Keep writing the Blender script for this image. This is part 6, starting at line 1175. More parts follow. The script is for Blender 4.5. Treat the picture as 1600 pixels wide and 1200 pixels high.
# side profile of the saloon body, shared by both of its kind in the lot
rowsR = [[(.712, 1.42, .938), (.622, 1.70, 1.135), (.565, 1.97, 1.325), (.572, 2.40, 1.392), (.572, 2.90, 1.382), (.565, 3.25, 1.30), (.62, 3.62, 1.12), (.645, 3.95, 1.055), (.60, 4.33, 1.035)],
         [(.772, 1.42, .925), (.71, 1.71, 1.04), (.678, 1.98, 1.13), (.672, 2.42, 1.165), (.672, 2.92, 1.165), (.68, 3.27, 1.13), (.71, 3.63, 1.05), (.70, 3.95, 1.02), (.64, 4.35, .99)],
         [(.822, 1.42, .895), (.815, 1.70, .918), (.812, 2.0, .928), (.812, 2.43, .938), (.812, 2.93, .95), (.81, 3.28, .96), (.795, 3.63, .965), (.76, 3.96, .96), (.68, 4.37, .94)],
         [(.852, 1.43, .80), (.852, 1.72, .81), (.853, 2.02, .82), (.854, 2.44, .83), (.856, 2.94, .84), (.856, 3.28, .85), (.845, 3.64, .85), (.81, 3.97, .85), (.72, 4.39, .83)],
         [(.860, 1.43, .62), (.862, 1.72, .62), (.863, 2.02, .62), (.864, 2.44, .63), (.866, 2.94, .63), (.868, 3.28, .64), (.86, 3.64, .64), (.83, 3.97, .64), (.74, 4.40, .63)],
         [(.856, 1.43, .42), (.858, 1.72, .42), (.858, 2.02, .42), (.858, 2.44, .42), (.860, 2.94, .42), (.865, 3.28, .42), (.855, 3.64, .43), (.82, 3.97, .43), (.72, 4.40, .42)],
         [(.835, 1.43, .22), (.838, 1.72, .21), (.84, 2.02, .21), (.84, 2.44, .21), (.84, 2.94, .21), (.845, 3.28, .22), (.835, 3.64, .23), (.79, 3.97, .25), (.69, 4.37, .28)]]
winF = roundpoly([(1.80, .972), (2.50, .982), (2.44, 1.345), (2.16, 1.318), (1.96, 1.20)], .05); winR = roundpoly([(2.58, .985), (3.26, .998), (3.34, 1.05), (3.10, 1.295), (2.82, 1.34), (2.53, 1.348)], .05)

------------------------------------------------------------

Copy out the full listing exactly.

Keep writing the Blender script for this image. This is part 6, starting at line 1175. More parts follow. The script is for Blender 4.5. Treat the picture as 1600 pixels wide and 1200 pixels high.
# side profile of the saloon body, shared by both of its kind in the lot
rowsR = [[(.712, 1.42, .938), (.622, 1.70, 1.135), (.565, 1.97, 1.325), (.572, 2.40, 1.392), (.572, 2.90, 1.382), (.565, 3.25, 1.30), (.62, 3.62, 1.12), (.645, 3.95, 1.055), (.60, 4.33, 1.035)],
         [(.772, 1.42, .925), (.71, 1.71, 1.04), (.678, 1.98, 1.13), (.672, 2.42, 1.165), (.672, 2.92, 1.165), (.68, 3.27, 1.13), (.71, 3.63, 1.05), (.70, 3.95, 1.02), (.64, 4.35, .99)],
         [(.822, 1.42, .895), (.815, 1.70, .918), (.812, 2.0, .928), (.812, 2.43, .938), (.812, 2.93, .95), (.81, 3.28, .96), (.795, 3.63, .965), (.76, 3.96, .96), (.68, 4.37, .94)],
         [(.852, 1.43, .80), (.852, 1.72, .81), (.853, 2.02, .82), (.854, 2.44, .83), (.856, 2.94, .84), (.856, 3.28, .85), (.845, 3.64, .85), (.81, 3.97, .85), (.72, 4.39, .83)],
         [(.860, 1.43, .62), (.862, 1.72, .62), (.863, 2.02, .62), (.864, 2.44, .63), (.866, 2.94, .63), (.868, 3.28, .64), (.86, 3.64, .64), (.83, 3.97, .64), (.74, 4.40, .63)],
         [(.856, 1.43, .42), (.858, 1.72, .42), (.858, 2.02, .42), (.858, 2.44, .42), (.860, 2.94, .42), (.865, 3.28, .42), (.855, 3.64, .43), (.82, 3.97, .43), (.72, 4.40, .42)],
         [(.835, 1.43, .22), (.838, 1.72, .21), (.84, 2.02, .21), (.84, 2.44, .21), (.84, 2.94, .21), (.845, 3.28, .22), (.835, 3.64, .23), (.79, 3.97, .25), (.69, 4.37, .28)]]
winF = roundpoly([(1.80, .972), (2.50, .982), (2.44, 1.345), (2.16, 1.318), (1.96, 1.20)], .05); winR = roundpoly([(2.58, .985), (3.26, .998), (3.34, 1.05), (3.10, 1.295), (2.82, 1.34), (2.53, 1.348)], .05)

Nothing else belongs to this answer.